Fred's interest in steam engines peaked just as steam was going out. He knew the only way he'd ever have an engine himself was to make one, and so, in 1956, that's just what Fred did. The result was one of the finest examples of model steam engines around and we're lucky at Pontiac to have had Fred's model Case engine on display every year since it was built.

The model took 3,000 hours and three years to build. 'I enjoyed every bit of time I spent on it,' Fred said. It's a 2' scale model of a 65 HP 1915 Case. The engine has been at Pontiac for 32 years. It was on display at Chicago's Museum of Science and Industry as well as being featured on Channel 2 News on television. (The museum wanted to keep the engine, but Fred wouldn't agree to that!)
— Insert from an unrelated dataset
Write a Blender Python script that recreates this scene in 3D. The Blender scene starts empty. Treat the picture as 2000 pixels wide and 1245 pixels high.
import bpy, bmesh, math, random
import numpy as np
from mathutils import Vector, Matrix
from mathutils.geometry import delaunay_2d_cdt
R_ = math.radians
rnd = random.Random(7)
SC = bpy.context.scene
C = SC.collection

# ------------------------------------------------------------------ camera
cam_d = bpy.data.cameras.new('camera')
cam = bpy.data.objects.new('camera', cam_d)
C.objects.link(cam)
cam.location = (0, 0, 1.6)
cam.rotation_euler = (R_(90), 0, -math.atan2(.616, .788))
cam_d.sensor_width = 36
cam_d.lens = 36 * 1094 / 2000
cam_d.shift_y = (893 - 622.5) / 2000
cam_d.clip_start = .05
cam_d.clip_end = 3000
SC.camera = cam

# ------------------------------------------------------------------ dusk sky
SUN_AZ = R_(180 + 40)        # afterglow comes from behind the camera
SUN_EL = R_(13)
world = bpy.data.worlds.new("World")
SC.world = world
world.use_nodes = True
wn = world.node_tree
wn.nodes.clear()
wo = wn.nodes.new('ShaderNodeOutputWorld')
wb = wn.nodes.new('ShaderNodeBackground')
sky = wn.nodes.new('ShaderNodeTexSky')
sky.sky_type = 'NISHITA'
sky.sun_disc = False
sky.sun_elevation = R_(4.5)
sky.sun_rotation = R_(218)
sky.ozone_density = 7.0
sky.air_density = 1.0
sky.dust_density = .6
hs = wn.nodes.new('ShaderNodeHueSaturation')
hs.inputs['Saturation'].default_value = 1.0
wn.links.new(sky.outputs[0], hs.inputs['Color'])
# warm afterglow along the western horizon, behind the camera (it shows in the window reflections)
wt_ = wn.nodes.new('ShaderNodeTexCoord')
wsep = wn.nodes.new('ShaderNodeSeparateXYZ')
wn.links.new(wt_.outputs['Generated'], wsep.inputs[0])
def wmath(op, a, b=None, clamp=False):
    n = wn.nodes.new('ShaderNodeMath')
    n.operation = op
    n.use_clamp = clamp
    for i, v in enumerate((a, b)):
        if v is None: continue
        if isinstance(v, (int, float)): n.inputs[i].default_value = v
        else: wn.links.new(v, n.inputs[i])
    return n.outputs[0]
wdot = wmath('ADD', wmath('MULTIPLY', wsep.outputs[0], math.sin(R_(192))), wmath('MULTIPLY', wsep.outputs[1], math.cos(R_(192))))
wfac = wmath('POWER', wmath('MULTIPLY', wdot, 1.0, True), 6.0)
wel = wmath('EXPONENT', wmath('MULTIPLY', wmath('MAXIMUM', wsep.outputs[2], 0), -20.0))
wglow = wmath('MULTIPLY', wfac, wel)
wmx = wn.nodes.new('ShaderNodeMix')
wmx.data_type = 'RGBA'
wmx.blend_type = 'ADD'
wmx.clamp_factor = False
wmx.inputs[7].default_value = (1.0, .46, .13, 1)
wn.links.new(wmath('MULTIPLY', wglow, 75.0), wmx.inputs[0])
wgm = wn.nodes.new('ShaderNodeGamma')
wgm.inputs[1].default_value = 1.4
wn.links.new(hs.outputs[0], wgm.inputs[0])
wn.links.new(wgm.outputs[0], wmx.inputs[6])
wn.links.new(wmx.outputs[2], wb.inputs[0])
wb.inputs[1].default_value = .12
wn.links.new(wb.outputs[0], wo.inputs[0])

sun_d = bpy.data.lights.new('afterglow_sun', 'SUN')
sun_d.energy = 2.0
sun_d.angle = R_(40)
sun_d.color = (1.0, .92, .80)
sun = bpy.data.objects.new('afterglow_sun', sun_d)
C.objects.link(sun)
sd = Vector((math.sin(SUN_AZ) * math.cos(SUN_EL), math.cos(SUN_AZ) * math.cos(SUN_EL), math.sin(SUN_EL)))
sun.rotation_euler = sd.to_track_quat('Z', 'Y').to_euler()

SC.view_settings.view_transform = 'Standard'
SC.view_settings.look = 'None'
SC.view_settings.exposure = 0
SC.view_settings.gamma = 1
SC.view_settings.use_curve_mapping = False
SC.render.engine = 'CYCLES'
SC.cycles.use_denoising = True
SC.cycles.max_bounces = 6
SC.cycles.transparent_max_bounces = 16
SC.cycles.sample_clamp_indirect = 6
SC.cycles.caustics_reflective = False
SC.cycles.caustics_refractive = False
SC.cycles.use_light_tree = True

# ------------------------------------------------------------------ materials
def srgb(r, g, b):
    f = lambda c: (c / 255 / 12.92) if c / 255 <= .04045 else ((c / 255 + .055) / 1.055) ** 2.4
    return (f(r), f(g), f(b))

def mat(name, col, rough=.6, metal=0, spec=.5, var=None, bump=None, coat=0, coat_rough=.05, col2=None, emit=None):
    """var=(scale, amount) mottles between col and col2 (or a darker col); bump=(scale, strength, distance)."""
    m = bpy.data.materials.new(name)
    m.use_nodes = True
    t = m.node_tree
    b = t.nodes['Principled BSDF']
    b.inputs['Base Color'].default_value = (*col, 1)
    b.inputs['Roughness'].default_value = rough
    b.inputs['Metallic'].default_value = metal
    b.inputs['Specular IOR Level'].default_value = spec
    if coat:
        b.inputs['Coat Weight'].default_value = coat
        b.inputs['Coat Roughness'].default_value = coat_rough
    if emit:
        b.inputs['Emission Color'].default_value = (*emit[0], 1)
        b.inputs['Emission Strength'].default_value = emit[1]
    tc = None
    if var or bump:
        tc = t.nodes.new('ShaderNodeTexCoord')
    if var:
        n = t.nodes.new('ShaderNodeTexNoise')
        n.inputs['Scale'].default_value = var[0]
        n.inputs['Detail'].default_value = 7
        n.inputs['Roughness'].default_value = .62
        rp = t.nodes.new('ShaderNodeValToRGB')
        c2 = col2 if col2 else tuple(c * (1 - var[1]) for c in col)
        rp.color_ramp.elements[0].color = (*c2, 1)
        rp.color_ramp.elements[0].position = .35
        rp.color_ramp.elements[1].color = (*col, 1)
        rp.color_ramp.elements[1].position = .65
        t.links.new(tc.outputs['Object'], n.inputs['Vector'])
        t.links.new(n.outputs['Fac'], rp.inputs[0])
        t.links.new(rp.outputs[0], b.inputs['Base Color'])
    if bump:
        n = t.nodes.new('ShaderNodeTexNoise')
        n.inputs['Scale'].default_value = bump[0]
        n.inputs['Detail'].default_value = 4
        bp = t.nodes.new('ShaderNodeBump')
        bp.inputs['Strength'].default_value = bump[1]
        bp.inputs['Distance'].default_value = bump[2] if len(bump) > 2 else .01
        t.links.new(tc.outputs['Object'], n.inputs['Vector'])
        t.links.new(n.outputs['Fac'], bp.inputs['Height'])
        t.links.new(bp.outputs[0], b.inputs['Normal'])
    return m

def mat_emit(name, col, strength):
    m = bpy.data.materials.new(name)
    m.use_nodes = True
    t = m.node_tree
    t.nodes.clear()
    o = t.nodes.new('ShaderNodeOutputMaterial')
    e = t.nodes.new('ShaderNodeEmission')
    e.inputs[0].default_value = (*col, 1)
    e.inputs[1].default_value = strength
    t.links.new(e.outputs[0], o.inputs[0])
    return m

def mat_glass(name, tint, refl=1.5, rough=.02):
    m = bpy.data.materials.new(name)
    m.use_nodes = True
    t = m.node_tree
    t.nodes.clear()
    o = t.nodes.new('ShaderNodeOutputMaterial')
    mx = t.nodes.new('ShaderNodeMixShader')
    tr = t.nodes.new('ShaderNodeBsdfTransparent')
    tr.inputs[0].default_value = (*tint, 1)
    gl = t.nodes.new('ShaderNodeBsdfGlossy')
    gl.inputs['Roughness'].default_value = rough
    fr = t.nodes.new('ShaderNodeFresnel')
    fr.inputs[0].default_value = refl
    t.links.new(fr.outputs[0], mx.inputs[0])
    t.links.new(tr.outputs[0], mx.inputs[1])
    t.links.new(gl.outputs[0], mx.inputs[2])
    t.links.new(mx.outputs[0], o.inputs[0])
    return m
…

When asked how he came to be at the Pontiac show, Fred said he was listening to the news on WLS Radio one day and the news was featuring the steam show in downtown Pontiac. Fred heard the whistles in the background and thought 'That's for me! They still have steam engines!' The next day he drove to the show. What a surprise!

He stayed the entire day, and the next day he drove back and stayed a few more days. 'It's been fun ever since. The best people come to steam shows,' says Fred. 'I've never missed a single day since I started coming-even the rainy ones!'

As for the future, 'Steam shows will keep getting bigger and better. Quite a few young people are taking an interest in the show and the equipment now.' This is especially true of Fred's son, Chris. Chris has been coming to Pontiac since he was five, and like his dad, he's never missed a day.

Fred will celebrate his 77th birthday on September 26, 1991. Although he's retired from his tool and die business, he's got plenty to keep him busy. When he's not in the Dog House Coffee Shop, he's in his machine shop in Dyer, Indiana building a 1' scale model of the 1895 steam locomotive that broke the world's speed record in 1889.

Fred chuckles as he recalls the story of the event. The engineer was a man by the name of Hogan from Ireland. He had the task one day of escorting several railroad dignitaries on a 50-mile run. The railroad officials wanted to see just how fast the engine would run, so Hogan showed them-112 MPH! When the train stopped, the railroad big shots were scared to death!

Good luck, Fred, on your new steam locomotive model. We will look forward to seeing you, your model Case and your new locomotive at Pontiac Threshermen's Reunion in the year to come. We're glad you've been a longtime part of the Pontiac show!